%%

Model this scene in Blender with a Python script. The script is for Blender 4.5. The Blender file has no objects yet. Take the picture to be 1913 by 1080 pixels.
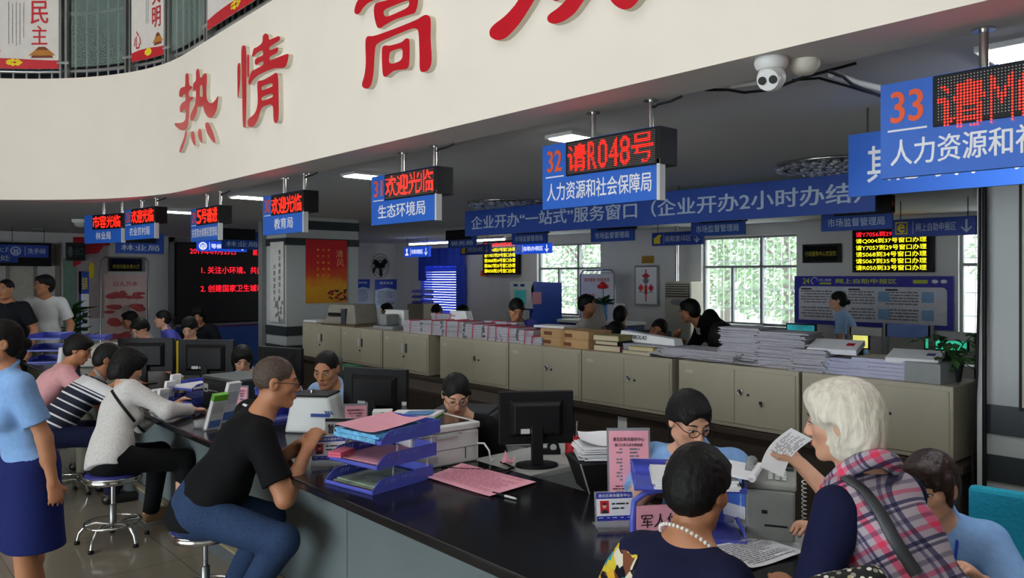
import bpy, math, random
import numpy as np
from mathutils import Vector, Matrix
from mathutils.bvhtree import BVHTree
from mathutils.geometry import tessellate_polygon

SC = bpy.context.scene
COL = SC.collection
random.seed(7)
PI = math.pi

# ------------------------------------------------------------------ camera
FPX, HORIZON, EYE = 1430.0, 515.0, 1.72
YAW = math.radians(48.08)
FW = Vector((-math.sin(YAW), math.cos(YAW), 0))
RT = Vector((math.cos(YAW), math.sin(YAW), 0))
cam_data = bpy.data.cameras.new('camera')
cam_data.sensor_width = 36.0
cam_data.lens = FPX / 1913.0 * 36.0
cam_data.shift_y = -(540 - HORIZON) / 1913.0
cam_data.clip_end = 200
cam = bpy.data.objects.new('camera', cam_data)
cam.location = (0, 0, EYE)
cam.rotation_euler = (PI / 2, 0, YAW)
COL.objects.link(cam)
SC.camera = cam

# ------------------------------------------------------------------ light
SC.view_settings.view_transform = 'Standard'
SC.view_settings.look = 'None'
SC.view_settings.exposure = 0.0
SC.view_settings.gamma = 1.0
try:
    SC.cycles.max_bounces = 7
    SC.cycles.diffuse_bounces = 4
    SC.cycles.transparent_max_bounces = 12
    SC.cycles.caustics_reflective = False
    SC.cycles.caustics_refractive = False
    SC.cycles.sample_clamp_indirect = 4.0
    SC.cycles.use_denoising = True
except Exception:
    pass
world = bpy.data.worlds.new('overcast sky')
SC.world = world
world.use_nodes = True
bg = world.node_tree.nodes['Background']
bg.inputs[0].default_value = (0.86, 0.94, 1.0, 1)
bg.inputs[1].default_value = 10.0

def area_light(name, loc, rot, sx, sy, watt, colour):
    l = bpy.data.lights.new(name, 'AREA')
    l.shape = 'RECTANGLE'
    l.size, l.size_y, l.energy, l.color = sx, sy, watt, colour
    o = bpy.data.objects.new(name, l)
    o.location, o.rotation_euler = loc, rot
    COL.objects.link(o)
    return o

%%

Exactly as they appear, print the lines of the listing above from its first line through the line that contains "from mathutils.geometry import", minus the pictures.

Model this scene in Blender with a Python script. The script is for Blender 4.5. The Blender file has no objects yet. Take the picture to be 1913 by 1080 pixels.
import bpy, math, random
import numpy as np
from mathutils import Vector, Matrix
from mathutils.bvhtree import BVHTree
from mathutils.geometry import tessellate_polygon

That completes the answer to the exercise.